**DATA SEGMENT:**
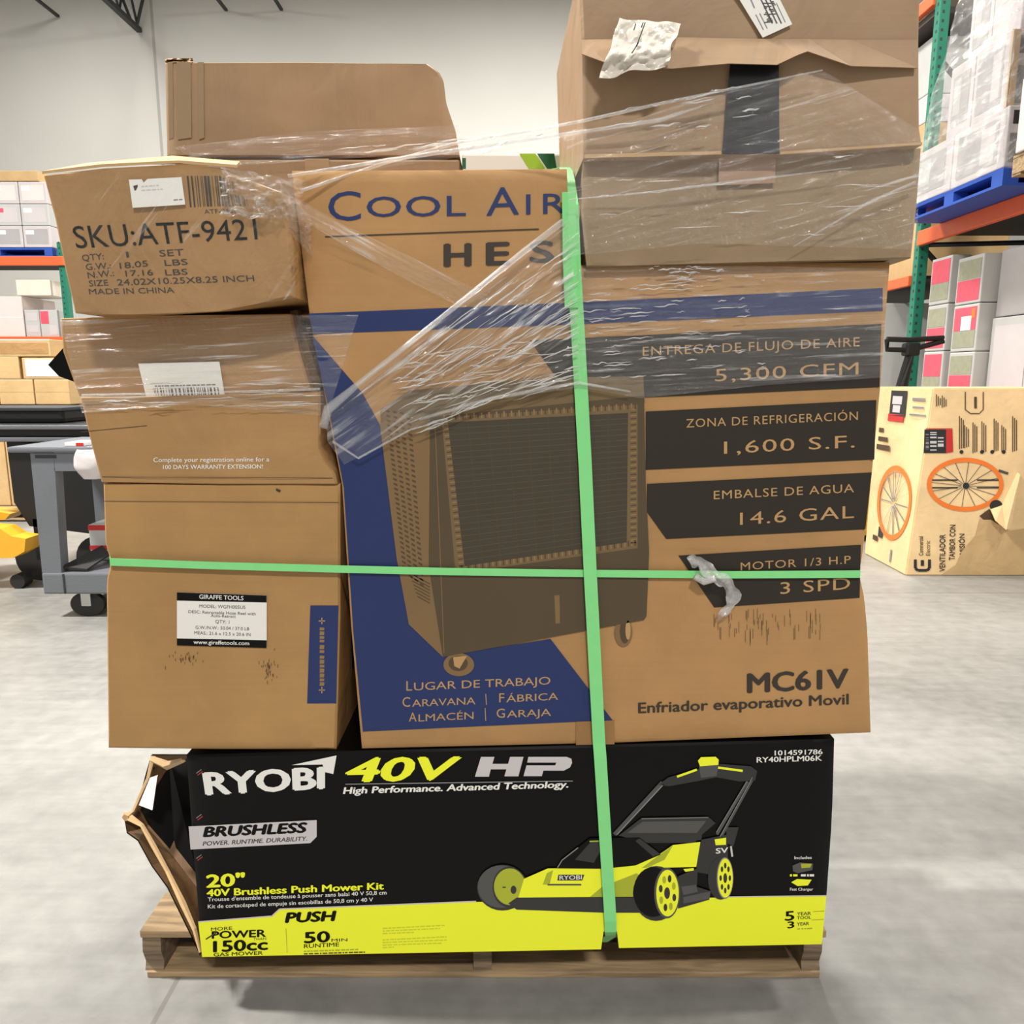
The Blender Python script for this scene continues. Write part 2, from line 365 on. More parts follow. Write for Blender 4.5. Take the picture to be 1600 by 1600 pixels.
def resample(pl, t):
    L = [0]
    for a, b in zip(pl, pl[1:]): L.append(L[-1] + math.hypot(b[0] - a[0], b[1] - a[1]))
    d = t * L[-1]
    for i in range(len(pl) - 1):
        if d <= L[i + 1] or i == len(pl) - 2:
            k = (d - L[i]) / max(1e-9, L[i + 1] - L[i]); return (pl[i][0] + (pl[i + 1][0] - pl[i][0]) * k, pl[i][1] + (pl[i + 1][1] - pl[i][1]) * k)
def coons(top, right, bottom, left):
    tl, tr, bl, br = top[0], top[-1], bottom[0], bottom[-1]
    def f(s, t):
        T, B, Lf, R = resample(top, s), resample(bottom, s), resample(left, t), resample(right, t); o = []
        for k in (0, 1):
            o.append((1 - t) * T[k] + t * B[k] + (1 - s) * Lf[k] + s * R[k] - ((1 - s) * (1 - t) * tl[k] + s * (1 - t) * tr[k] + (1 - s) * t * bl[k] + s * t * br[k]))
        return tuple(o)
    return f
def carton(Y, top, right, bottom, left, depth, mat, n=26, dent=.004, r=.005, seed=0, dx=0, side=None, fq=3.0, extra=(), straight=True):
    """a box whose near face lies on y = Y with the given outline; softly dented, rounded rims, closed all round"""
    mb = MB(); f = coons(top, right, bottom, left); e = .009
    pr = [0, e] + [e + (1 - 2 * e) * k / (n - 2) for k in range(1, n - 2)] + [1 - e, 1]; pr = sorted(set(pr) | set(extra)); N = len(pr)
    vs = []
    for j, t in enumerate(pr):
        for i, s in enumerate(pr):
            p = on_y(*f(s, t), Y); edge = i in (0, N - 1) or j in (0, N - 1)
            p.y += r if edge else dent * (.5 + .5 * noise.noise(Vector((s * fq + seed * 7.3, t * fq, seed)))) * min(1, 4 * min(s, 1 - s) + .2)
            vs.append(p)
    fs = [[j * N + i, j * N + i + 1, (j + 1) * N + i + 1, (j + 1) * N + i] for j in range(N - 1) for i in range(N - 1)]
    mb.add(vs, fs, mat)
    ring = [i for i in range(N)] + [j * N + N - 1 for j in range(1, N)] + [(N - 1) * N + i for i in range(N - 2, -1, -1)] + [j * N for j in range(N - 2, 0, -1)]
    c = [f(0, 0), f(1, 0), f(1, 1), f(0, 1)]; st = coons([c[0], c[1]], [c[1], c[2]], [c[3], c[2]], [c[0], c[3]]) if straight else f
    par = [(pr[k % N], pr[k // N]) for k in ring]
    rings = [[vs[k] for k in ring]]
    for q in (.12, .4, 1):
        rr = []
        for (s, t), k in zip(par, ring):
            p0 = vs[k]; p1 = on_y(*st(s, t), Y); w_ = min(1, q * 2.2)
            p = p0.lerp(p1, w_); rr.append(Vector((p.x + dx * q, Y + depth * q, p.z)))
        rings.append(rr)
    M = len(ring); rv = [p for R in rings for p in R]; rf = []
    for a in range(3):
        for k in range(M): rf.append([a * M + k, (a + 1) * M + k, (a + 1) * M + (k + 1) % M, a * M + (k + 1) % M])
    rf.append([3 * M + k for k in range(M)])
    mb.add(rv, rf, side or mat)
    # weld the duplicate front rim
    bm = bmesh.new(); tmp = bpy.data.meshes.new('t'); tmp.from_pydata([tuple(p) for p in mb.v], [], mb.f); tmp.polygons.foreach_set('material_index', mb.m)
    bm.from_mesh(tmp); bmesh.ops.remove_doubles(bm, verts=bm.verts[:], dist=1e-5); bmesh.ops.recalc_face_normals(bm, faces=bm.faces[:])
    out = MB(); out.mats = mb.mats; bm.verts.index_update()
    out.v = [q.co.copy() for q in bm.verts]; out.f = [[q.index for q in g.verts] for g in bm.faces]; out.m = [g.material_index for g in bm.faces]
    bm.free(); bpy.data.meshes.remove(tmp); return out
def sheet(fn, nu, nv):
    """grid mesh data from fn(s, t) -> Vector"""
    vs = [fn(i / nu, j / nv) for j in range(nv + 1) for i in range(nu + 1)]
    return vs, [[j * (nu + 1) + i, j * (nu + 1) + i + 1, (j + 1) * (nu + 1) + i + 1, (j + 1) * (nu + 1) + i] for j in range(nv) for i in range(nu)]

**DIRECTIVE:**
Quote the data exactly, leaving every image out of the copy.

**TASK RESPONSE:**
The Blender Python script for this scene continues. Write part 2, from line 365 on. More parts follow. Write for Blender 4.5. Take the picture to be 1600 by 1600 pixels.
def resample(pl, t):
    L = [0]
    for a, b in zip(pl, pl[1:]): L.append(L[-1] + math.hypot(b[0] - a[0], b[1] - a[1]))
    d = t * L[-1]
    for i in range(len(pl) - 1):
        if d <= L[i + 1] or i == len(pl) - 2:
            k = (d - L[i]) / max(1e-9, L[i + 1] - L[i]); return (pl[i][0] + (pl[i + 1][0] - pl[i][0]) * k, pl[i][1] + (pl[i + 1][1] - pl[i][1]) * k)
def coons(top, right, bottom, left):
    tl, tr, bl, br = top[0], top[-1], bottom[0], bottom[-1]
    def f(s, t):
        T, B, Lf, R = resample(top, s), resample(bottom, s), resample(left, t), resample(right, t); o = []
        for k in (0, 1):
            o.append((1 - t) * T[k] + t * B[k] + (1 - s) * Lf[k] + s * R[k] - ((1 - s) * (1 - t) * tl[k] + s * (1 - t) * tr[k] + (1 - s) * t * bl[k] + s * t * br[k]))
        return tuple(o)
    return f
def carton(Y, top, right, bottom, left, depth, mat, n=26, dent=.004, r=.005, seed=0, dx=0, side=None, fq=3.0, extra=(), straight=True):
    """a box whose near face lies on y = Y with the given outline; softly dented, rounded rims, closed all round"""
    mb = MB(); f = coons(top, right, bottom, left); e = .009
    pr = [0, e] + [e + (1 - 2 * e) * k / (n - 2) for k in range(1, n - 2)] + [1 - e, 1]; pr = sorted(set(pr) | set(extra)); N = len(pr)
    vs = []
    for j, t in enumerate(pr):
        for i, s in enumerate(pr):
            p = on_y(*f(s, t), Y); edge = i in (0, N - 1) or j in (0, N - 1)
            p.y += r if edge else dent * (.5 + .5 * noise.noise(Vector((s * fq + seed * 7.3, t * fq, seed)))) * min(1, 4 * min(s, 1 - s) + .2)
            vs.append(p)
    fs = [[j * N + i, j * N + i + 1, (j + 1) * N + i + 1, (j + 1) * N + i] for j in range(N - 1) for i in range(N - 1)]
    mb.add(vs, fs, mat)
    ring = [i for i in range(N)] + [j * N + N - 1 for j in range(1, N)] + [(N - 1) * N + i for i in range(N - 2, -1, -1)] + [j * N for j in range(N - 2, 0, -1)]
    c = [f(0, 0), f(1, 0), f(1, 1), f(0, 1)]; st = coons([c[0], c[1]], [c[1], c[2]], [c[3], c[2]], [c[0], c[3]]) if straight else f
    par = [(pr[k % N], pr[k // N]) for k in ring]
    rings = [[vs[k] for k in ring]]
    for q in (.12, .4, 1):
        rr = []
        for (s, t), k in zip(par, ring):
            p0 = vs[k]; p1 = on_y(*st(s, t), Y); w_ = min(1, q * 2.2)
            p = p0.lerp(p1, w_); rr.append(Vector((p.x + dx * q, Y + depth * q, p.z)))
        rings.append(rr)
    M = len(ring); rv = [p for R in rings for p in R]; rf = []
    for a in range(3):
        for k in range(M): rf.append([a * M + k, (a + 1) * M + k, (a + 1) * M + (k + 1) % M, a * M + (k + 1) % M])
    rf.append([3 * M + k for k in range(M)])
    mb.add(rv, rf, side or mat)
    # weld the duplicate front rim
    bm = bmesh.new(); tmp = bpy.data.meshes.new('t'); tmp.from_pydata([tuple(p) for p in mb.v], [], mb.f); tmp.polygons.foreach_set('material_index', mb.m)
    bm.from_mesh(tmp); bmesh.ops.remove_doubles(bm, verts=bm.verts[:], dist=1e-5); bmesh.ops.recalc_face_normals(bm, faces=bm.faces[:])
    out = MB(); out.mats = mb.mats; bm.verts.index_update()
    out.v = [q.co.copy() for q in bm.verts]; out.f = [[q.index for q in g.verts] for g in bm.faces]; out.m = [g.material_index for g in bm.faces]
    bm.free(); bpy.data.meshes.remove(tmp); return out
def sheet(fn, nu, nv):
    """grid mesh data from fn(s, t) -> Vector"""
    vs = [fn(i / nu, j / nv) for j in range(nv + 1) for i in range(nu + 1)]
    return vs, [[j * (nu + 1) + i, j * (nu + 1) + i + 1, (j + 1) * (nu + 1) + i + 1, (j + 1) * (nu + 1) + i] for j in range(nv) for i in range(nu)]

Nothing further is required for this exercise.